Segala sesuatu yang kita saksikan dan rasakan di langit, di bumi dan segala
sesuatu diantara keduanya adalah perwujudan dari kesempurnaan penciptaan oleh
Allah, dan oleh karenanya menjadi bahan yang patut untuk direnungkan. Satu ayat
berikut memberikan contoh akan nikmat Allah ini : “Dia menumbuhkan bagi kamu dengan air hujan itu tanaman-tanaman ;
zaitun, kurma, anggur dan segala macam buah-buahan.
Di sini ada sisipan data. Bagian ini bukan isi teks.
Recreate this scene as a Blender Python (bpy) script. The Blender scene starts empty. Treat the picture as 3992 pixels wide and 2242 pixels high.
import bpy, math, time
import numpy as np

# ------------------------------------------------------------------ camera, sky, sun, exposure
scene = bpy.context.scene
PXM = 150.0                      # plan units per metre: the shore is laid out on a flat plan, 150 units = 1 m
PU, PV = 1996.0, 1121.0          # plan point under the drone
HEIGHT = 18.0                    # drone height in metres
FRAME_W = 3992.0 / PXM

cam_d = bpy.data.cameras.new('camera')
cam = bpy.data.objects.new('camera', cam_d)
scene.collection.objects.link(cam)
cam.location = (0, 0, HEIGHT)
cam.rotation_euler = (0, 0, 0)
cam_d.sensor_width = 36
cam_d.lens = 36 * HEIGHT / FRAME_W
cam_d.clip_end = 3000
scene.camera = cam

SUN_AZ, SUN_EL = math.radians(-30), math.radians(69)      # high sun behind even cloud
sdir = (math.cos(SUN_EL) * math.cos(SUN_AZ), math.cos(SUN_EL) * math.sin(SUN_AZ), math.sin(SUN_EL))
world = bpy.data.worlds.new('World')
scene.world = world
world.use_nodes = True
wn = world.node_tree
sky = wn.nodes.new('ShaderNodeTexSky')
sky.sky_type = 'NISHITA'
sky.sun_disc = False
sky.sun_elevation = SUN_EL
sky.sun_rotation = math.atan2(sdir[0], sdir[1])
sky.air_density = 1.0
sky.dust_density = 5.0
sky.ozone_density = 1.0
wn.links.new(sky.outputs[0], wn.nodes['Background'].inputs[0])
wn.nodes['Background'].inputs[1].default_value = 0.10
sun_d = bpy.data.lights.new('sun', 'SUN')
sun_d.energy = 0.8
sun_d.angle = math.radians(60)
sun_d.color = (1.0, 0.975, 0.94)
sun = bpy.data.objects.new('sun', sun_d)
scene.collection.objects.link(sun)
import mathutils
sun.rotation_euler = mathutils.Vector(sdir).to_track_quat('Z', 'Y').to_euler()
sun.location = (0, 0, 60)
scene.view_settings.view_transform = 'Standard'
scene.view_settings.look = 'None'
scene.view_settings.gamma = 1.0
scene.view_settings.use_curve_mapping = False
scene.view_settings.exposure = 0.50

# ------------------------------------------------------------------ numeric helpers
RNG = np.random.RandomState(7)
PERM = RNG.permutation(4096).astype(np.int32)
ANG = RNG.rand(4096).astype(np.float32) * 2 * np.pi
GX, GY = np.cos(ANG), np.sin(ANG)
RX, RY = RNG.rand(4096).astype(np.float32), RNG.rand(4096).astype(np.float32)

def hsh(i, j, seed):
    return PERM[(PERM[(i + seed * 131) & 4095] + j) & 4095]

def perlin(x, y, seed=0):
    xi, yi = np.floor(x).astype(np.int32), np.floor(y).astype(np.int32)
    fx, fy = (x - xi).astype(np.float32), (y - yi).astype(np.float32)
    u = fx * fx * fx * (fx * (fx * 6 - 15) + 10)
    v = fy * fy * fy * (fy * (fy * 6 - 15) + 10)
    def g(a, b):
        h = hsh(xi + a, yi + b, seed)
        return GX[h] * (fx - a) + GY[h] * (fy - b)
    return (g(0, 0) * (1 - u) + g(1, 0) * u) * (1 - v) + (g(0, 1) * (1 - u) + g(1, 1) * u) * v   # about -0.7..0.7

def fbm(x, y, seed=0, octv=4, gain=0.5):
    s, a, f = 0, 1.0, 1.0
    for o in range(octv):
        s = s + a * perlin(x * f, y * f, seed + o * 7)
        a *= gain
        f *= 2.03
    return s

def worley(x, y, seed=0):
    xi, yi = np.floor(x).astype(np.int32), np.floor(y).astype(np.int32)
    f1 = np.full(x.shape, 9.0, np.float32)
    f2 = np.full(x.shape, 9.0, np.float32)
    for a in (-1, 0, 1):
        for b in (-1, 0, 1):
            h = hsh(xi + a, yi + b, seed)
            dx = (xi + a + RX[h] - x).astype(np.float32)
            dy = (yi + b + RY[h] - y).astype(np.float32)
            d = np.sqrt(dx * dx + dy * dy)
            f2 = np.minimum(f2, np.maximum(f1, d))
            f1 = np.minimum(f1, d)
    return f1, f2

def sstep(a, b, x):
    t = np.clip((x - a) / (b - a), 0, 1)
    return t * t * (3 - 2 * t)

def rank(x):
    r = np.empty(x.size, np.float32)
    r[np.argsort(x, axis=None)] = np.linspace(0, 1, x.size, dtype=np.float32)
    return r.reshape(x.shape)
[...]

Sesungguhnya pada yang
demikian itu benar-benar ada tanda (kekuasaan Allah) bagi kaum yang
memikirkan.” (QS. An-Nahl : 11).
Di dalam pelajaran tentang
mekanika tanah, kita mempelajari satu bahasan yakni faktor kestabilan lereng.
Bilamana lereng dikatakan stabil (tidak longsor) ataupun longsor dipengaruhi
oleh dua faktor, yakni gaya penggerak dan gaya penahan. Jika pada suatu lereng gaya
penahan lebih besar dibandingkan dengan gaya penggerak, maka lereng tersebut
stabil (tidak longsor). Akan tetapi bilamana gaya penggerak lebih besar dari
pada gaya penahan, maka lereng tersebut akan mengalami longsor (tidak stabil).
Berkaitan dengan hal ini,
ada sebuah pelajaran berharga yang dapat saya ambil. Dari ilmu tentang
kestabilan lereng. Sebuah mata perkuliahan di jurusan Teknik Pertambangan.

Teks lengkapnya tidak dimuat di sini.